Bonjour tout le monde
Ci-dessous, le début d'un petit texte écrit sur la manière de se nourrir en haute montagne, disponible intégralement à l'adresse
http://www.marclemo.com/alpinisme/conse ... riture.htm
J'ai été intéressé par l'idée de se nourrir avec ce qu'on trouve sur place, bien que je ne voie pas encore comment cela peut être possible lorsqu'on est assez haut ?
Marc
Ach... la nourriture en haute montagne ! Sujet délicat, important et peu consensuel s'il en est. J'avoue avoir beaucoup changé d'avis et de manière de faire au cours de toutes ces années.
Il y a eu, au début, la période "vivre de course, ration de survie". Soupes lyophilisée, en cas de Knorr et semoule pour le soir, barres de céréales survitaminées pour la journée, avec une réserve supplémentaire cachée quelque part au fond du sac, la "ration de survie, à prévoir dès qu'on dépasse 2500m", dixit les manuels.
C'était écrit dans les manuels, j'avais 16 ans, j'ai suivi la consigne sans discuter et sans me poser de questions. C'est sûr, après quelques années de recul, je trouve que c'était un peu ridicule. Sous prétexte de chasse au poids, on se retrouvait à manger des trucs composés de 90% d'eau et de 10% de sucre, qui coûtaient cher et laissaient le corps affamé et l'esprit frustré. Quant à l'existence d'une limite d'altitude au delà de laquelle la ration de survie est indispensable, je me demande qui a pu sortir ça... La survie ça peut vous tomber dessus au niveau de la mer (voire plus bas), inversement dans certaines parties du monde on couche à l'hôtel et on circule en car grand confort à 4000m. Bah!

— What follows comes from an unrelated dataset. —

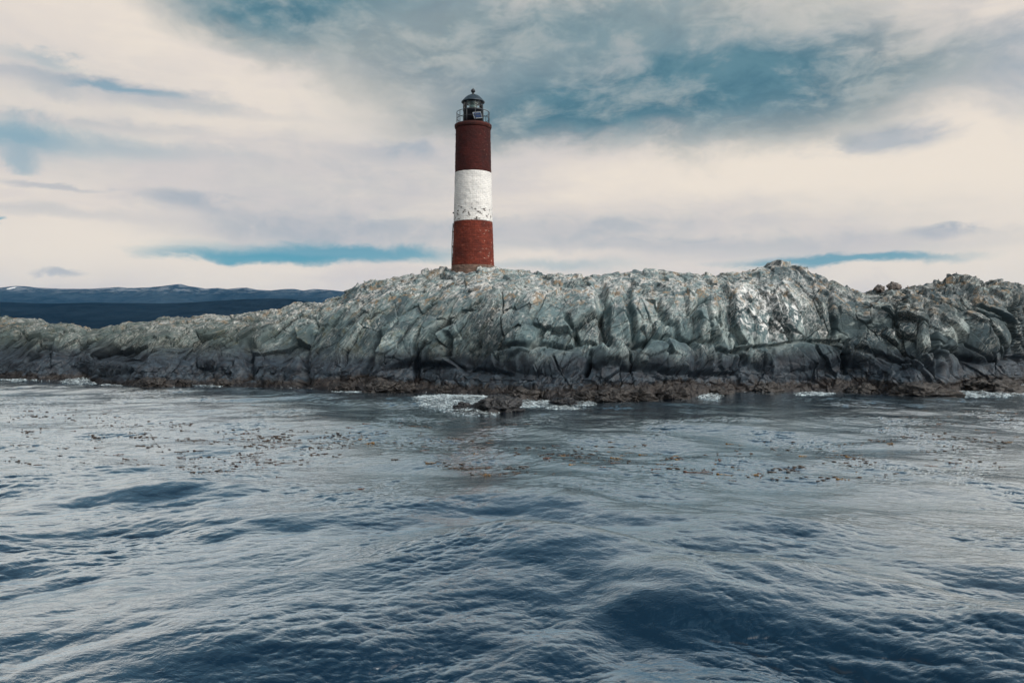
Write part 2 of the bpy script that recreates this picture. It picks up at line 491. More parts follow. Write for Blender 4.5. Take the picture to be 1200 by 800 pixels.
def rock_material():
    m, b, tc = new_mat('weathered_rock')
    P = E(tc.outputs['Object'])
    px, py, pz = sep(P)
    geo = E.nt.nodes.new('ShaderNodeNewGeometry')
    nz = sep(E(geo.outputs['Normal']))[2]
    n1 = noise(P, .55, 6, .6)
    n2 = noise(P, 2.3, 8, .65)
    n3 = noise(P, 9.0, 6, .7)
    # sheared coordinate: banding follows the foliation
    st = vec(px * 2.4 - pz * 1.8, py * 1.5, pz * .55 + px * .2)
    n4 = noise(st, 1.6, 10, .74, .6)
    n5 = noise(vmath('ADD', P, (31, 7, 2)), 1.1, 7, .62, .5)
    grey = mix(ss(n1, .35, .65), rgb(88, 107, 111), rgb(114, 132, 134))
    grey = mix(ss(n4, .40, .62), grey, rgb(70, 90, 95))
    grey = mix(ss(n2, .56, .70) * .7, grey, rgb(134, 143, 141))
    olive = mix(ss(n5, .5, .66) * ss(px, 6, -12) * .8, grey, rgb(92, 93, 74))
    olive = mix(ss(px + (n1 - .5) * 10, 13, 21) * .85, olive, rgb(46, 58, 62))
    slate = noise(vec(px * .7 - pz * .5, py * .5, pz * .6), .75, 7, .62, .5)
    olive = mix(ss(slate, .515, .575) * .72, olive, rgb(52, 68, 75))
    olive = mix(ss(slate, .46, .37) * .65, olive, rgb(142, 154, 153))
    olive = mix(ss(px + (n1 - .5) * 10, -9, -22) * .65, olive, rgb(54, 62, 58))
    # pale weathered and guano-whitened tops, running out downwards
    hh = pz + (n5 - .5) * 3.0 + (n2 - .5) * 1.6 + ss(px, -8, -24, 0, .9)
    patch = noise(vec(px * .8 - pz * .7, py * .6, pz * .5 + px * .2), .9, 6, .6, .5)
    whitew = ss(hh + nz * 1.5, 4.7, 7.0) * ss(n4 * .55 + n2 * .15 + patch * .3, .45, .55) * ss(patch, .36, .54, .25, 1.0)
    pale = mix(ss(n2, .40, .62), rgb(136, 145, 147), rgb(198, 196, 193))
    col = mix(whitew * ss(px + (n1 - .5) * 8, 25, 14, .40, .88) * ss(px + (n1 - .5) * 8, -32, -12, .45, 1.0), olive, pale)
    vein = ss(E.m('ABSOLUTE', n4 - .5), .016, .002) * ss(n1, .46, .58)
    col = mix(vein * .8, col, rgb(190, 190, 184))
    dg = vmath('LENGTH', vmath('MULTIPLY', vmath('SUBTRACT', P, (X_at(908, 45.5), 45.5, Z_at(362, 45.5))), (1 / 2.9, .08, 1 / 1.9)))
    guano = ss(dg + (n1 - .5) * 1.2, 1.15, .6) * ss(noise(vec(px * 1.6 + pz * .9, py, pz * 1.1 - px * .9), 1.3, 8, .7, 1.4), .49, .56)
    splat = ss(noise(vec(px * 1.4 + pz * .7, py, pz * 1.2 - px * .6), 1.5, 7, .7, 1.2), .57, .63) * ss(n1, .48, .6) * ss(pz, 2.4, 3.6)
    col = mix(splat * .75, col, rgb(206, 206, 204))
    col = mix(guano * .85, col, rgb(214, 216, 216))
    # ochre lichen and turf in the ledges of the upper part
    och = ss(hh + nz * 1.0, 4.6, 6.2) * ss(noise(vmath('ADD', P, (5, 17, 3)), 1.5, 7, .65, .5), .54, .62)
    crk = ss(E.m('ABSOLUTE', noise(vmath('ADD', st, (3, 9, 1)), 1.1, 9, .66, .8) - .5), .028, .005) * ss(n1, .38, .50)
    col = mix(crk * .9, col, rgb(40, 46, 48))
    col = mix(och * .75, col, mix(ss(n3, .4, .6), rgb(112, 96, 76), rgb(146, 126, 102)))
    # black lichen / wet zone, then the brown weed and mussel belt
    t1 = pz + (n1 - .5) * 1.6 + (n2 - .5) * .7
    col = mix(ss(t1, 3.0, 1.5), col, mix(ss(n2, .38, .62), rgb(27, 34, 43), rgb(48, 60, 70)))
    t2 = pz + (n1 - .5) * .9 + (n2 - .5) * .8 + (noise(P, .16, 2, .5) - .5) * 1.4 + ss(px, -6, -18, 0, .35)
    weed = mix(ss(n2, .35, .65), rgb(15, 14, 17), rgb(34, 30, 29))
    weed = mix(ss(n3, .5, .7), weed, rgb(48, 39, 32))
    wb = ss(t2, .80, .48)
    col = mix(wb, col, weed)
    col = mix(ss(pz + (n2 - .5) * .3, .25, .08), col, rgb(20, 19, 22))
    E.put(b.inputs['Base Color'], col)
    E.put(b.inputs['Roughness'], ss(t1, 1.0, 2.6, .55, .9))
    b.inputs['Specular IOR Level'].default_value = .35
    nb = bump(n4, .40, .09)
    nb = bump(n2, .5, .06, nb)
    nb = bump(n3, .45, .03, nb)
    E.put(b.inputs['Normal'], nb)
    return m


island, ISL = build_island()
tag(island, 'long rugged grey rock island with pale top and dark wet foot', 'island', kind='structure')
ROCK = island.data.materials[0]

# ------------------------------------------------------------------ the sea
def make_tile(seed, L, n, main_deg, peak, spread, p_fall=3.6):
    r = np.random.default_rng(seed)
    k1 = np.fft.fftfreq(n, L / n) * 2 * np.pi
    kx, ky = np.meshgrid(k1, k1, indexing='xy')
    k = np.hypot(kx, ky); k[0, 0] = 1
    kp = 2 * np.pi / peak
    th = np.arctan2(ky, kx) - math.radians(main_deg)
    direc = (np.abs(np.cos(th)) ** spread) * .975 + .025
    # ripples are less aligned than the swell
    mixr = np.clip(np.log(k / kp) / math.log(30), 0, 1)
    direc = direc * (1 - mixr * .45) + mixr * .45 * (np.abs(np.cos(th)) ** 3 * .88 + .12)
    S = k ** (-p_fall) * np.exp(-1.1 * (kp / k) ** 2) * direc * np.exp(-(k * .010) ** 2)
    S[0, 0] = 0
    ph = r.normal(size=(n, n)) + 1j * r.normal(size=(n, n))
    H = ph * np.sqrt(S)
    h = np.fft.ifft2(H).real
    sc = 1 / h.std()
    ddx = np.fft.ifft2(-1j * kx / k * H).real * sc
    ddy = np.fft.ifft2(-1j * ky / k * H).real * sc
    return (h * sc).astype(np.float32), ddx.astype(np.float32), ddy.astype(np.float32), L, n


TILE_L = make_tile(1, 31.0, 1024, 118, 4.2, 12, 4.9)
TILE_R = make_tile(2, 29.0, 1024, 60, 3.8, 12, 4.9)
TILE_F = make_tile(4, 11.7, 1024, 112, .52, 6, 3.6)
TILE_G = make_tile(5, 10.9, 1024, 60, .46, 6, 3.6)
TILE_S = make_tile(3, 67.0, 512, 84, 8.5, 3, 5.0)


def samp(tile, a, x, y):
    L, n = tile[3], tile[4]
    u = (x / L * n) % n; v = (y / L * n) % n
    i = np.floor(u).astype(int); j = np.floor(v).astype(int)
    fu, fv = u - i, v - j
    i %= n; j %= n
    i2, j2 = (i + 1) % n, (j + 1) % n
    A = tile[a]
    return (A[j, i] * (1 - fu) + A[j, i2] * fu) * (1 - fv) + (A[j2, i] * (1 - fu) + A[j2, i2] * fu) * fv


def sea_disp(x, y):
    zero = np.zeros_like(x)
    wr = sstep(-2.0, 3.0, x - .06 * y + 1.2 * perlin(x * .2, y * .2, zero, 301))
    patch = .72 + 1.3 * fbm(x * .11, y * .08, zero, 3, 311)
    dist = np.hypot(x, y)
    amp = .094 * np.interp(dist, [0, 9, 16, 24, 34, 46, 120, 600, 3000], [1.15, 1.1, .80, .34, .24, .30, .6, .5, .0]) * np.clip(patch, .22, 1.7)
    o = []
    for a in (0, 1, 2):
        o.append(samp(TILE_L, a, x, y) * (1 - wr) + samp(TILE_R, a, x, y) * wr)
    h = o[0] * amp; ddx = o[1] * amp * 1.1; ddy = o[2] * amp * 1.1
    # wind-ruffled patches of short sharp ripples between smooth slicks
    ruf = (.12 + .88 * sstep(-.35, .5, fbm(x * .33, y * .22, zero, 3, 341))) * np.interp(dist, [0, 10, 18, 30, 60], [.0092, .0092, .0105, .0100, .006])
    for a_, q_ in ((0, 0), (1, 1), (2, 2)):
        rv = (samp(TILE_F, a_, x, y) * (1 - wr) + samp(TILE_G, a_, x, y) * wr) * ruf
        if q_ == 0: h = h + rv
        elif q_ == 1: ddx = ddx + 1.7 * rv
        else: ddy = ddy + 1.7 * rv
    sw = np.interp(dist, [0, 12, 30, 46, 300, 2000], [.055, .065, .055, .04, .1, 0])
    h = h + samp(TILE_S, 0, x, y) * sw
    # the boat's own wake: a crest that falls away on both sides, its near face towards the boat
    for (d0, k, A, wf, wb) in ((11.9, .62, .50, 2.6, 1.4), (16.6, .5, .16, 2.0, 1.6), (22.5, .4, .11, 2.4, 2.0)):
        c = d0 - k * (np.sqrt(x * x + 1.2) - 1.1) + .35 * perlin(x * .35, y * .1, zero, 330) * 1.5
        s = y - c
        prof = np.where(s < 0, np.exp(-(s / wf) ** 2), np.exp(-(s / wb) ** 2))
        h = h + A * (prof - .3) * np.exp(-(x / 9.0) ** 2) * np.exp(-np.clip(dist - 30, 0, 99) / 10)
    return ddx, ddy, h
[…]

Cette période s'est achevée au Pérou lors d'un voyage d'alpinisme. Mon copain Pascal et moi avions pris la chose très au sérieux en ce qui concernait l'alimentation. A l'époque il était possible d'avoir une aide logistique des entreprises pour réaliser ce qui pouvait encore passer pour une "expé", alors on avait emporté des caisses de de plats lyophilisés à 40 francs la ration... Il y en avait pour une fortune. Après quelques semaines, et plusieurs tentatives d'ascensions avortées de sommets à 6000m et plus (on était encore mal acclimatés, pas sûrs de nous) on croise un alpiniste local qui nous voit faire cuire nos ersatz de nourriture et fait des yeux grands comme ça. Il nous explique que lui, quand il part pour un sommet, il met dans son sac 10 bananes, 5 oranges et de quoi faire du thé, et que ça le fait comme il faut pour 2 ou 3 jours.
On se sentait un peu cons, avec nos stocks de spécialistes, mais on a suivi le conseil. A partir de ce moment les sommets tentés ont été réussis. Y a t'il eu un rapport de cause à effet ?
Lorsque j'ai commencé à prendre l'habitude de partir en itinérance sur plusieurs jours, une seconde période a commencé : la bouffe pas trop lourde, simple à faire, et qui tient au corps. C'était des boules compactes de céréales cuites mélangées avec quelques fruits secs... des sucres lents, un peu de sucres rapides... Alors là c'était vraiment n'importe quoi. Je me souviens d'une semaine dans le massif du Mont Blanc, avec un temps épouvantable. On passait de nombreuses heures sous la tente, avec un moral pas toujours très bon car l'inquiétude du retour était toujours présente... Dans ces moments le moral est très influençable, l'alimentation jour un rôle non négligeable. Je nous revois nous forcer à manger, repas après repas, des boulettes inappétissantes qui nous écoeurèrent bientôt. Pour sûr, on avait notre ration de sucres lents, mais à quel prix.
C'est sur la base de cette expérience que je suis arrivé au fonctionnement que j'ai aujourd'hui, et qui repose sur le principes suivants : il faut avoir à la fois la qualité et la quantité. C'est à cette condition que le corps restera en forme, et que le mental restera au beau fixe. Je pense sincèrement qu'au coeur de la tourmente, une excellente alimentation peut sauver des vies, ne serait-ce que par le moral qu'elle permet de garder. J'ai d'innombrables souvenirs d'après-midi de tourmente, passées sous la tente à attendre l'accalmie des heures durant, durant lesquelles les plantureux repas qui venaient entrecouper les longues périodes à lire ou somnoler au fond des duvets étaient des rayons de soleils festifs qui effacent en quelques minutes les inquiétudes concernant notre capacité de survie.